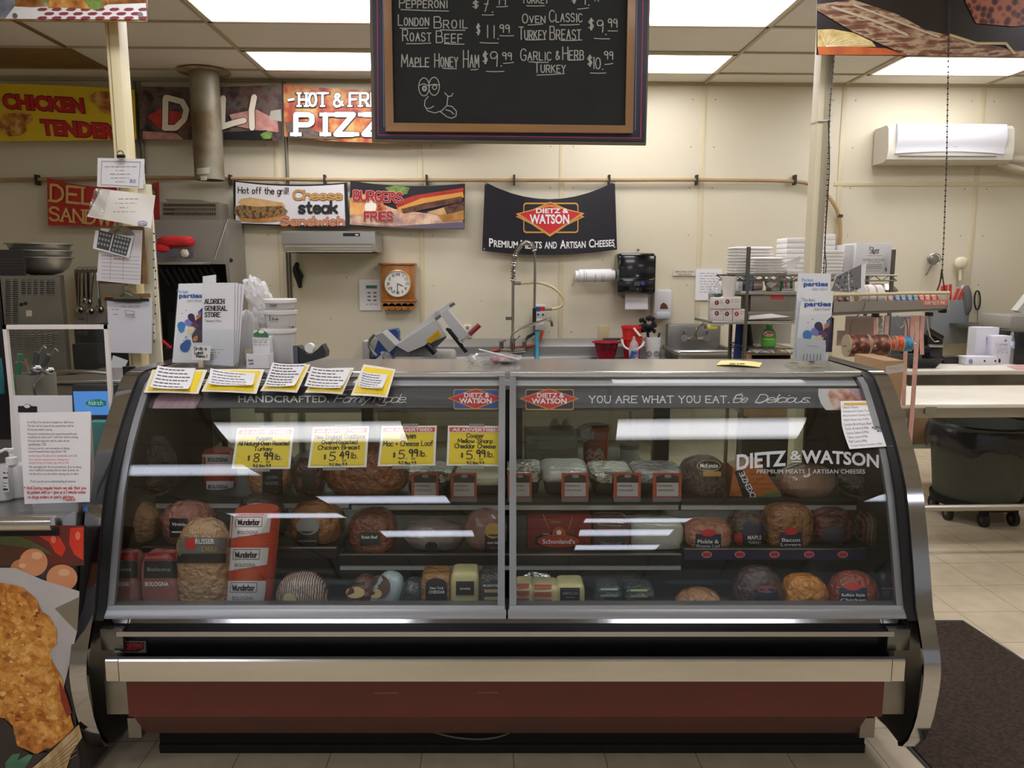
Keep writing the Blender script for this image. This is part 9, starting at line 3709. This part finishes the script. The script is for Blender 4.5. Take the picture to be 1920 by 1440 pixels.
# foil-covered pans of salad and their price tags
foil = mat('crinkled_foil', '#b9b7ad', .22,1.0, bump=(45,.9))
foilw = mat('white_lid', '#dcded6', .3,.3, bump=(25,.6))
for u0, u1, v0, m_, lab in ((762,850,872, foil, 'foil covered pan behind the first salad tag'),(852,944,880, mat('yellow_lid', '#c9c6a8', .5, bump=(25,.5)), 'pale covered pan behind the second salad tag'),(950,1016,870, foil, 'foil covered pan half hidden by the centre bar'),(1014,1100,868, foilw, 'pan with bright white lid behind ham salad tag'),(1102,1184,873, foil, 'dull foil covered pan behind the middle salad tag'),(1184,1276,872, fd('bright_crinkle', '#d0d0cc', '#9a9a98', 20), 'shiny foil covered pan next to the netted dark ham')):
	y = 2.66
	a, b2 = P(u0, v0, y + .05,1), P(u1, v0, y + .05,1)
	o = thing('salad_pan', lab, 'pan', RZ @ Vector(((a.x + b2.x) / 2, y + .05, ZU)), 'salad pans on the upper shelf')
	mb = MB(1)
	h = a.z - ZU
	mb.box(a.x + .012, b2.x - .012, y - .02, y + .14, ZU + .001, ZU + h * .62, BLACK, .02)
	mb.build('pan_body', o)
	mb = MB(1)
	mb.blob(((a.x + b2.x) / 2, y + .06, ZU + h * .72),((b2.x - a.x) / 2,.095, h * .26), m_, 5,.05, u0,(36,12),6)
	mb.build('foil_cover', o)
TG = mat('tag_brick', '#b04a30', .45)
for u0, u1, l2, lab in ((771,822, 'COD SALAD', 'first red-edged salad tag, under the macaroni price card'),(845,894, 'CHICKEN SALAD', 'red-edged salad tag under the cheddar price card'),(952,997, 'TURKEY SALAD', 'red-edged salad tag half hidden by the centre bar'),(1053,1103, 'HAM SALAD', 'red-edged salad tag before the bright white lid'),(1151,1201, 'TUNA SALAD', 'red-edged salad tag before the dull foil pan'),(1225,1277, 'SEAFOOD SALAD', 'red-edged salad tag next to the netted dark ham')):
	y = 2.566
	o = thing('price_tag', lab, 'price tag', RZ @ P((u0 + u1) / 2,940, y, 1), 'salad tags on the upper shelf')
	mb = MB(1)
	mb.boxpx(u0,887, u1,940, y, .004, TG)
	mb.boxpx(u0,933, u1,941, y - .004,.006, mat('tag_rail', '#6a6c70', .4))
	t_ = mb.build('tag_card', o)
	S = wallp(y, 1)
	mb = MB(1)
	w = u1 - u0
	mb.poly([(u0 + w * .1,905),(u0 + w * .1,893),(u0 + w * .3,890),(u0 + w * .7,890),(u0 + w * .92,893),(u0 + w * .92,905)], S, LBK, .0008)
	mb.oval(u0 + w * .38,889.5, u0 + w * .66,896, S, LGY, .0014,14)
	mb.poly([(u0 + w * .12,905),(u0 + w * .9,905),(u0 + w * .9,930),(u0 + w * .12,930)], S, mat('tag_white', '#b9b4b4', .5),.001)
	mb.text('HOMEMADE', u0 + w * .16,909, u0 + w * .68,912.5, S, INK, .002)
	mb.text(l2, u0 + w * .16,917, u0 + w * .74,920.5, S, INK, .002)
	mb.build('tag_print', t_)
___
**Task statement:** Extract the full listing above verbatim; pictures are to be left out of the copy.

**Correct output:**
Keep writing the Blender script for this image. This is part 9, starting at line 3709. This part finishes the script. The script is for Blender 4.5. Take the picture to be 1920 by 1440 pixels.
# foil-covered pans of salad and their price tags
foil = mat('crinkled_foil', '#b9b7ad', .22,1.0, bump=(45,.9))
foilw = mat('white_lid', '#dcded6', .3,.3, bump=(25,.6))
for u0, u1, v0, m_, lab in ((762,850,872, foil, 'foil covered pan behind the first salad tag'),(852,944,880, mat('yellow_lid', '#c9c6a8', .5, bump=(25,.5)), 'pale covered pan behind the second salad tag'),(950,1016,870, foil, 'foil covered pan half hidden by the centre bar'),(1014,1100,868, foilw, 'pan with bright white lid behind ham salad tag'),(1102,1184,873, foil, 'dull foil covered pan behind the middle salad tag'),(1184,1276,872, fd('bright_crinkle', '#d0d0cc', '#9a9a98', 20), 'shiny foil covered pan next to the netted dark ham')):
	y = 2.66
	a, b2 = P(u0, v0, y + .05,1), P(u1, v0, y + .05,1)
	o = thing('salad_pan', lab, 'pan', RZ @ Vector(((a.x + b2.x) / 2, y + .05, ZU)), 'salad pans on the upper shelf')
	mb = MB(1)
	h = a.z - ZU
	mb.box(a.x + .012, b2.x - .012, y - .02, y + .14, ZU + .001, ZU + h * .62, BLACK, .02)
	mb.build('pan_body', o)
	mb = MB(1)
	mb.blob(((a.x + b2.x) / 2, y + .06, ZU + h * .72),((b2.x - a.x) / 2,.095, h * .26), m_, 5,.05, u0,(36,12),6)
	mb.build('foil_cover', o)
TG = mat('tag_brick', '#b04a30', .45)
for u0, u1, l2, lab in ((771,822, 'COD SALAD', 'first red-edged salad tag, under the macaroni price card'),(845,894, 'CHICKEN SALAD', 'red-edged salad tag under the cheddar price card'),(952,997, 'TURKEY SALAD', 'red-edged salad tag half hidden by the centre bar'),(1053,1103, 'HAM SALAD', 'red-edged salad tag before the bright white lid'),(1151,1201, 'TUNA SALAD', 'red-edged salad tag before the dull foil pan'),(1225,1277, 'SEAFOOD SALAD', 'red-edged salad tag next to the netted dark ham')):
	y = 2.566
	o = thing('price_tag', lab, 'price tag', RZ @ P((u0 + u1) / 2,940, y, 1), 'salad tags on the upper shelf')
	mb = MB(1)
	mb.boxpx(u0,887, u1,940, y, .004, TG)
	mb.boxpx(u0,933, u1,941, y - .004,.006, mat('tag_rail', '#6a6c70', .4))
	t_ = mb.build('tag_card', o)
	S = wallp(y, 1)
	mb = MB(1)
	w = u1 - u0
	mb.poly([(u0 + w * .1,905),(u0 + w * .1,893),(u0 + w * .3,890),(u0 + w * .7,890),(u0 + w * .92,893),(u0 + w * .92,905)], S, LBK, .0008)
	mb.oval(u0 + w * .38,889.5, u0 + w * .66,896, S, LGY, .0014,14)
	mb.poly([(u0 + w * .12,905),(u0 + w * .9,905),(u0 + w * .9,930),(u0 + w * .12,930)], S, mat('tag_white', '#b9b4b4', .5),.001)
	mb.text('HOMEMADE', u0 + w * .16,909, u0 + w * .68,912.5, S, INK, .002)
	mb.text(l2, u0 + w * .16,917, u0 + w * .74,920.5, S, INK, .002)
	mb.build('tag_print', t_)